Crime Library: Criminal Minds and Methods

Vera Atkins: WWII Spy Boss

The Conflicting Identities of the Rosenbergs

Published 12/12/2011

Vera Atkins <em>(Photo: Public Domain)</em>
Vera Atkins (Photo: Public Domain)
Vera Maria Rosenberg was born on June 15, 1908, in Galatz, Romania into a Jewish family torn by conflicting identities.


Her parents were Max and Hilda (nee Atkins) Rosenberg. Max was born in Kassel, Germany, the son of an affluent merchant. When young, Max worked in the family lumber business. Then he traveled to Hamburg where he studied architecture. He was an architect in Hamburg when the city was devastated by a cholera epidemic in 1892.


Fleeing the epidemic, Max traveled to South Africa, then a British colony. He made friends with businessman Henry Atkins, a Jew whose ancestors had fled pogroms in Russia and who had changed his name from "Etkins."


Henry Atkins ran successful businesses, including one that exported ostrich feathers.

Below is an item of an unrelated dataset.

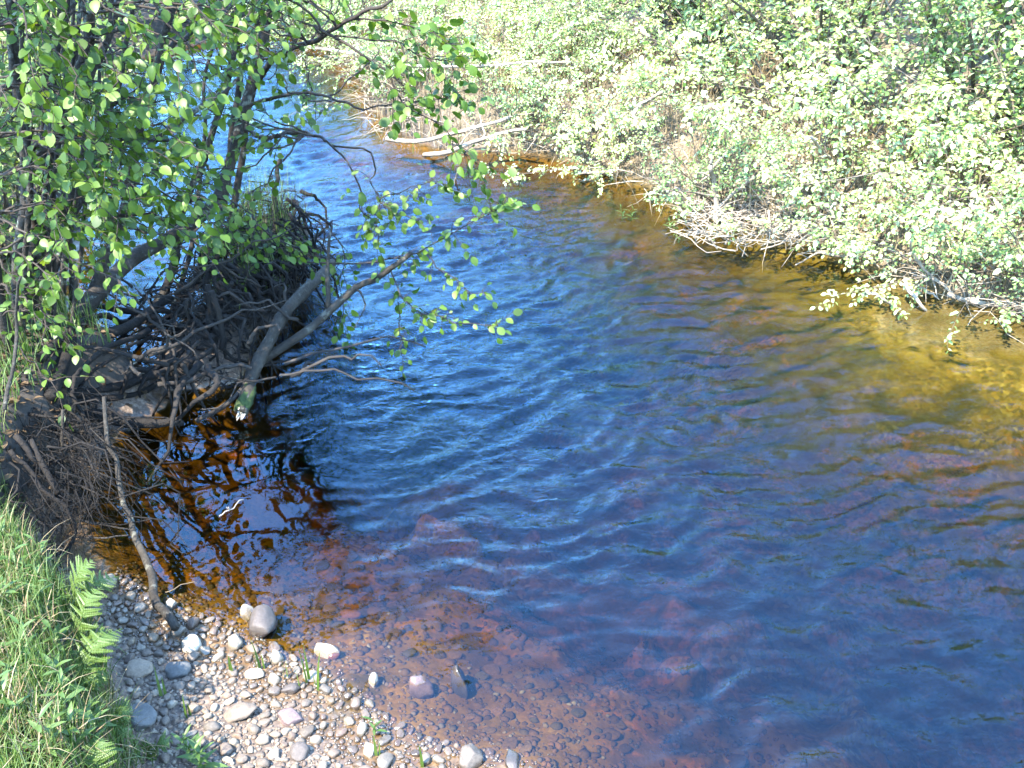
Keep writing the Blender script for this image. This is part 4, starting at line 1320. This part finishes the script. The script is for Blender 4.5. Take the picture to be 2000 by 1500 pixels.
# stones lying on the bed of the shallows
wetst = []
for r in np.sort(np.clip(rng.lognormal(math.log(.013), .5, 260), .006, .032))[::-1]:
    for _ in range(20):
        x, y = random.uniform(-1.4, 1.4), random.uniform(1.7, 3.6)
        ok, d = in_bar(x, y, wet=-1.0)
        if d > .06 and d < .85 and free(x, y, r, .85) and on_screen(x, y, 0) and random.random() < 1.1 - d:
            occupy(x, y, r)
            m = SMW[random.randrange(5)]
            t0 = tz(x, y)
            hz = min(r * random.uniform(.45, .7), (-t0) * .55 + .001)
            if len(wetst) < 60:
                o = put_stone('submerged_stone', m, x, y, r * 1.15, r * random.uniform(.7, 1), hz, random.uniform(0, 6.28),
                              'smooth stone lying under the clear brown water by the gravel bar', 'stones under the shallows', sink=.25)
                wetst.append(o)
            else:
                rest.append((x, y, r * .5))
            break
for u, v, w, h, lab in [(680, 1168, 46, 22, 'rust-red flat stone under water, upper of the two red ones'), (650, 1288, 30, 22, 'small brick-red stone under the shallows near the bright white stone')]:
    p = W(u, v, -.04)
    rd = np.linalg.norm(p - cam_p)
    put_stone('submerged_stone', stone_mesh(u, 1, .2, 'stone_red', 3), p[0], p[1], w / F * rd / 2, h / F * rd / 2 / .8, .02, 0, lab, sink=.2)

# grit and fine gravel between them: uncountable
ico = [(0, 0, -1), (.72, -.53, -.45), (-.28, -.85, -.45), (-.89, 0, -.45), (-.28, .85, -.45), (.72, .53, -.45), (.28, -.85, .45), (-.72, -.53, .45), (-.72, .53, .45), (.28, .85, .45), (.89, 0, .45), (0, 0, 1)]
icf = [(0, 1, 2), (1, 0, 5), (0, 2, 3), (0, 3, 4), (0, 4, 5), (1, 5, 10), (2, 1, 6), (3, 2, 7), (4, 3, 8), (5, 4, 9), (1, 10, 6), (2, 6, 7), (3, 7, 8), (4, 8, 9), (5, 9, 10), (6, 10, 11), (7, 6, 11), (8, 7, 11), (9, 8, 11), (10, 9, 11)]
icf = np.array([(a, c, b) for a, b, c in icf]); ico = np.array(ico)
n = 30000
x = rng.uniform(-1.5, 1.3, n); y = rng.uniform(1.55, 3.6, n)
d = seg_dist(x, y, river); g = seg_dist(x, y, bank_poly)
kk = (g < .0) & (d < .75) & (rng.random(n) < np.where(d > .03, .35 - .7 * d, 1.0))
x, y = x[kk], y[kk]
r = np.clip(rng.lognormal(math.log(.0042), .5, len(x)), .002, .011)
if rest:
    rx_ = np.array(rest); x = np.append(x, rx_[:, 0]); y = np.append(y, rx_[:, 1]); r = np.append(r, rx_[:, 2])
z = terrain(x, y)
m = len(x)
sc = np.stack([r * rng.uniform(.8, 1.3, m), r * rng.uniform(.7, 1.1, m), r * rng.uniform(.5, .8, m)], -1)
a = rng.uniform(0, 6.28, m)
V = ico[None] * (1 + rng.normal(0, .12, (m, 12, 1))) * sc[:, None]
c, s = np.cos(a)[:, None], np.sin(a)[:, None]
V = np.stack([V[..., 0] * c - V[..., 1] * s, V[..., 0] * s + V[..., 1] * c, V[..., 2]], -1) + np.stack([x, y, z + r * .2], -1)[:, None]
mb = MB().add(V.reshape(-1, 3), (icf[None] + (np.arange(m) * 12)[:, None, None]).reshape(-1, 3))
tag(link('gravel', mb.mesh('gravel', M['stone'])), 'fine grit and gravel filling the near bar and shallows', 'gravel', kind='stuff')


n = 16000
x = rng.uniform(-1.5, 1.6, n); y = rng.uniform(1.55, 3.7, n)
d = seg_dist(x, y, river); g = seg_dist(x, y, bank_poly)
kk = (g < -.02) & (d > .01) & (d < 1.1) & (rng.random(n) < .85 - .55 * d + .35 * pnoise(x * 3, y * 3, 91))
x, y, d = x[kk], y[kk], d[kk]
r = np.minimum(np.clip(rng.lognormal(math.log(.0078), .5, len(x)), .003, .022), .006 + .06 * d)
z = terrain(x, y); m = len(x)
sc = np.stack([r * rng.uniform(.9, 1.4, m), r * rng.uniform(.7, 1.1, m), r * rng.uniform(.4, .65, m)], -1)
a = rng.uniform(0, 6.28, m)
V = ico[None] * (1 + rng.normal(0, .10, (m, 12, 1))) * sc[:, None]
c, s = np.cos(a)[:, None], np.sin(a)[:, None]
V = np.stack([V[..., 0] * c - V[..., 1] * s, V[..., 0] * s + V[..., 1] * c, V[..., 2]], -1) + np.stack([x, y, z + r * .05], -1)[:, None]
mb = MB().add(V.reshape(-1, 3), (icf[None] + (np.arange(m) * 12)[:, None, None]).reshape(-1, 3))
tag(link('bed_gravel', mb.mesh('bed_gravel', M['stone_wet'])), 'brown algae-coated gravel on the bed of the near shallows', 'gravel', kind='stuff')

# ------------------------------------------------------------------ ferns
def pinna_mesh():
    mb = MB()
    n = 9
    for s in (-1, 1):
        for k in range(n):
            t = .05 + .9 * k / n
            L = .125 * (1 - t) ** .7 + .012
            w = .5 / n
            p = np.array((0, t, 0)); dv = norm(np.array((s * 1.0, .45, 0)))
            q = np.array((-dv[1] * s, dv[0] * s, 0)) * w
            v = [p - q * .7, p + dv * L * .5 - q * .9 + (0, 0, .02), p + dv * L + (0, 0, -.015), p + dv * L * .55 + q * .9 + (0, 0, .02), p + q * .8]
            mb.add(v, [(0, 1, 4), (1, 3, 4), (1, 2, 3)] if s > 0 else [(0, 4, 1), (1, 4, 3), (1, 3, 2)])
    tube(mb, [(0, 0, -.004), (0, .5, -.006), (0, 1, -.01)], (.012, .009, .003), 3, cap=False)
    return mb.mesh('pinna', M['fern_leaf'], smooth=False)


PIN = pinna_mesh()


def fern(base, fronds, label, group=None):
    e = empty('fern', base, label, 'fern', group)
    base = np.asarray(base)
    for tip, L in fronds:
        tip = np.asarray(tip, float) + rng.normal(0, .025, 3)
        L = L * random.uniform(.8, 1.1)
        mid = base * .5 + tip * .5 + np.array((0, 0, .30 * np.linalg.norm(tip - base)))
        P = spline([np.zeros(3), mid - base, tip - base], 24)
        mb = MB(); tube(mb, P, np.linspace(.0024, .0007, 24), 5, cap=False)
        fr = link('frond', mb.mesh('frond_stalk', M['fern_leaf']), e)
        T = norm(np.gradient(P, axis=0))
        for k in range(13):
            t = .20 + .79 * k / 12
            i = min(int(t * 23), 22)
            sd = norm(np.cross(T[i], (0, 0, 1)))
            upv = norm(np.cross(sd, T[i]))
            ln = L * (.34 * math.sin(math.pi * (.16 + .84 * t) ** .9) ** .8 * (1.15 - .5 * t) + .02)
            for s in (-1, 1):
                a = norm(sd * s + T[i] * .42 - upv * .15 + rng.normal(0, .12, 3))
                nn = norm(upv - a * np.dot(upv, a)); b = np.cross(a, nn)
                o = link('pinna', PIN, fr, P[i])
                o.rotation_mode = 'QUATERNION'
                o.rotation_quaternion = Matrix((b, a, nn)).transposed().to_quaternion()
                o.scale = (ln * 1.1, ln, ln)
    return e


def WF(u, v, z): return W(u, v, z)


fern(W(140, 1215, .30), [(W(186, 1085, .50), .24), (W(240, 1098, .42), .24)], 'bright fern whose fronds point out over the pool at top of the bank')
fern(W(150, 1290, .30), [(W(205, 1218, .40), .24), (W(238, 1230, .36), .22), (W(180, 1180, .46), .22)], 'bright fern on the bank edge directly beside the pebbles')
fern(W(150, 1345, .32), [(W(240, 1262, .34), .24), (W(225, 1310, .34), .22)], 'fern drooping over the gravel halfway along the bank')
fern(W(195, 1560, .34), [(W(190, 1452, .46), .22), (W(250, 1480, .38), .22), (W(140, 1490, .48), .2)], 'fern at the bottom corner of the picture, cut off by its edge')
fern(W(210, 1430, .22), [(W(262, 1365, .28), .18), (W(272, 1405, .22), .16)], 'small fern drooping over the blue-grey stone')
fern(W(290, 1495, .07), [(W(330, 1438, .16), .16), (W(270, 1455, .16), .13)], 'small fern growing on the gravel at the foot of the bank')

# ------------------------------------------------------------------ leafy weeds in the grass and sprouts in the shallows
LANCE = MB().add(*LEAF_LANCE).mesh('weed_leaf', M['weed_leaf'])


def weed(name, base, h, nl, ll, label, group=None, mat=None, lean=(0, 0)):
    e = empty(name, base, label, 'plant', group)
    t = np.linspace(0, 1, 8)[:, None]
    P = wiggle(np.array((lean[0], lean[1], 1.0)) * h * t + rng.normal(0, .05, 3) * h * t * t, .02)
    mb = MB(); tube(mb, P, np.linspace(.0028, .0012, 8), 5)
    link('stem', mb.mesh('weed_stem', M['weed_leaf']), e)
    for k in range(nl):
        f = .2 + .8 * k / max(nl - 1, 1)
        i = int(f * 7)
        az = k * 2.4 + random.uniform(-.3, .3)
        a = norm(np.array((math.cos(az), math.sin(az), .25 + .8 * f)))
        nn = np.array((0, 0, 1.0)); nn = norm(nn - a * np.dot(nn, a)); b = np.cross(a, nn)
        o = link('leaf', LANCE, e, P[i])
        o.rotation_mode = 'QUATERNION'
        o.rotation_quaternion = Matrix((b, a, nn)).transposed().to_quaternion()
        s = ll * random.uniform(.75, 1.1) * (1.1 - .35 * f)
        o.scale = (s, s, s)


for u, v in [(45, 1090), (95, 1150), (30, 1180), (110, 1215), (70, 1270), (30, 1330), (120, 1300), (140, 1390), (60, 1420), (110, 1480), (20, 1440), (165, 1440), (185, 1390), (90, 1060), (20, 1030), (170, 1330)]:
    p = W(u, v + 60, .38); p[2] = tz(p[0], p[1])
    weed('leafy_weed', p, random.uniform(.10, .18), random.randint(8, 12), random.uniform(.05, .075), 'leafy weed with narrow green leaves growing in the bank grass', 'leafy weeds in the bank grass')
for u, v, lab in [(1215, 432, 'bright green leafy sprig standing in the shallows near far bank, taller of two'), (1232, 432, 'tiny green sprig beside the taller sprig in midstream shallows'), (1310, 450, 'dark green thin sprig in the water before the dead tangle')]:
    weed('water_sprig', W(u, v, -.02), .11 if 'taller' in lab else .07, 8, .055, lab)
weed('leafy_weed', W(370, 1475, .07), .08, 12, .055, 'pale green leafy plant spreading on the gravel at the bottom')
weed('leafy_weed', W(395, 1500, .07), .09, 12, .07, 'low light green plant on gravel at the very bottom edge')
weed('leafy_weed', W(732, 1432, .02), .05, 5, .045, 'tiny yellow-green seedling at the tip of the gravel bar')


def sprout(u, v, hts, label):
    base = W(u, v, 0); base[2] = tz(base[0], base[1])
    e = empty('grass_sprout', base, label, 'grass sprout', 'grass sprouts at the edge of the bar')
    for h, dx, dy in hts:
        me = grass_mesh('blade', np.zeros((1, 3)), h * 1.5, h * 1.6, .009, .011, M['fern_leaf'], .12)
        link('blade', me, e, (dx, dy, 0))


sprout(600, 1338, [(.16, 0, 0), (.19, .006, .01), (.10, .03, -.01), (.09, -.02, -.02)], 'tallest tuft of green grass sprouts in the brown shallows')
sprout(622, 1352, [(.13, 0, 0)], 'single bent grass blade right of the tallest sprouts')
sprout(503, 1312, [(.12, 0, 0), (.09, .01, 0), (.07, .02, .01)], 'grass sprouts beside the pale oval stone')
sprout(455, 1320, [(.11, 0, 0), (.08, -.006, .004)], 'grass sprouts left of the pale oval stone')
sprout(556, 1326, [(.08, 0, 0), (.06, .01, 0)], 'short grass sprouts behind the flat grey-brown stone')
sprout(320, 1380, [(.09, 0, 0), (.07, .01, .01)], 'thin grass sprouts in the shade near the blue-grey stone')
sprout(368, 1420, [(.08, 0, 0), (.06, .01, .01)], 'thin grass sprouts in the middle of the gravel bar')
sprout(825, 1500, [(.10, 0, 0)], 'single green blade rising from the water at the bottom edge')
sprout(735, 1478, [(.10, 0, 0), (.05, .01, 0)], 'grass sprouts by the tip of the gravel bar')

Max courted Henry's daughter Hilda who accepted his eventual marriage proposal. They traveled to England for their wedding in 1902. Then they returned to South Africa where Hilda gave birth to Ralph in 1905.


During the Second Boer War (1899-1902), Max suffered business reversals. Two of his brothers, Arthur and Siegfried, invited Max to join them in their shipping agency in Romania.


Max, a pregnant Hilda and Ralph traveled to Galatz where Hilda delivered Vera. While Vera was born in Romania and spent much of her childhood in that country, neither her loyalties nor those of her parents were to Romania. Max was a German citizen and Hilda a British citizen.


Romania forbade Jews from owning large parcels of land but many became affluent through business. Max prospered through investments in furs, timber and Danube riverboats.


Hilda wanted her children to have English manners and ensured that English was the first language they learned.


However, this did not necessarily set the Rosenbergs apart. As Sarah Helm notes in A Life in Secrets: Vera Atkins and the Missing Agents of WWII, "Englishness was the height of fashion in cosmopolitan [Romanian] circles before the First World War, especially after the arrival of the much-loved Queen Marie, granddaughter of Queen Victoria, who married King Ferdinand of Romania in 1893 and imposed her own very English style on the country's royal court."


The Rosenbergs were not deeply religious but observed the Sabbath and major Jewish holidays. While Hilda tried to inculcate a sense of Englishness into the children, Max emphasized his German origins because, Helm observes, "To be German in Romania in those days was to be highly respected."


However, Max also inculcated a strong sense of Jewish identity into his children. He often spoke to them of the achievements of Jews -- and of the sufferings Jews had endured. At the dinner table, Max sometimes read from the Book of Lamentations. Tears trickled down his face as he recited, "The Lord is like an enemy. . . . Look O Lord and consider: whom have you ever treated like this?" In Spymistress: The Life of Vera Atkins, The Greatest Female Secret Agent of World War II, William Stevenson writes that Max had a "love for the Zionist cause."


Even as Max impressed his children with Jewish pride, he expressed admiration for the founder of Christianity -- who was, after all, a fellow Jew. "Follow the Jesus strategy," Max often said. "Jesus built his power by showing love for the poor among us."


In 1911, Hilda gave birth to Wilfred.